Outro exemplo passa pela Segurança Social — uma área que a esquerda se recusa a reformar, metendo a cabeça de avestruz na areia. Em nome de uma solidariedade inter-geracional, é fundamental reformar o sistema e os benefícios existentes. Basta atentar nesta conclusão de um estudo da Comissão Europeia para percebermos quão urgente é o tema: daqui a 20 anos, o valor médio das pensões cai para metade do valor.

Sendo o plafonamento — que já existe há muitos anos em Espanha e noutros países com sucesso — uma medida que só deve ser aplicada em tempos de crescimento económico, os próximos anos serão certamente uma oportunidade para tentar aplicar uma medida que permite potenciar a liberdade de escolha dos cidadãos e, ao mesmo tempo, dar alguma racionalidade económica a um sistema falido. Tudo para evitar que os mais jovens hoje venham a receber amanhã uma reforma de 40% do seu último salário.

5 “Uma região aberta, livre e segura que não quer tutelar e proibir os seus cidadãos mas sim acompanhar as suas próprias aspirações e estar ao lado em momentos difíceis”, através de “uma política económica assente na baixa de impostos como garantia de crescimento e prosperidade (…), na promoção da poupança e do investimento das famílias e das empresas, por ser esse o motor autêntico do crescimento económico.”

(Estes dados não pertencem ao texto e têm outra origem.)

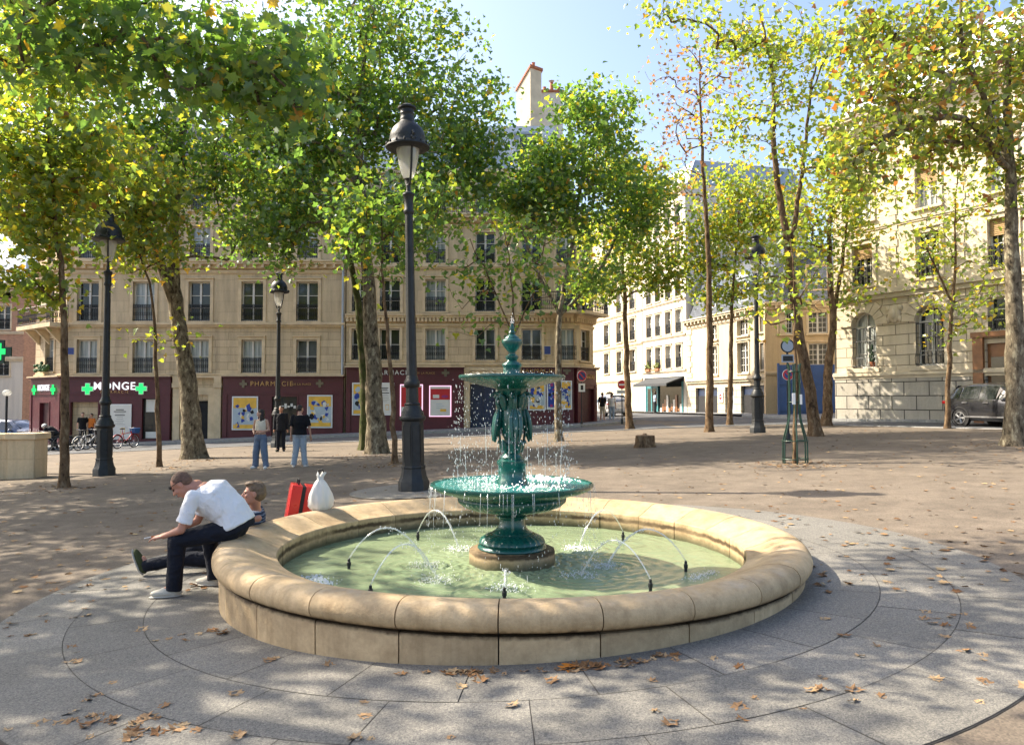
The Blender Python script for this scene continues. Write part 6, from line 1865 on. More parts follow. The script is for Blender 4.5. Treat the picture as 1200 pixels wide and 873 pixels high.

Esta foi uma das ideias fortes do programa da candidatura de Isabel Ayuso (PP) para as recentes eleições da Comunidade de Madrid. E é certamente outra das boas inspirações para a direita portuguesa. Nem que seja pelos resultados obtidos por Ayuso mas também pelos resultados da política económica coerente que o PP tem seguido no governo daquela região espanhola desde os anos 90.

Qual foi o resultado? A resposta está aqui: o PIB per capita em 1995 de Portugal e da Comunidade de Madrid estavam separados por uma pequena diferença de 290 euros favorável ao nosso país; em 2019, os madrilenos têm um PIB per capita de 34.916 euros. Um pouco menos do dobro da riqueza individual dos portugueses.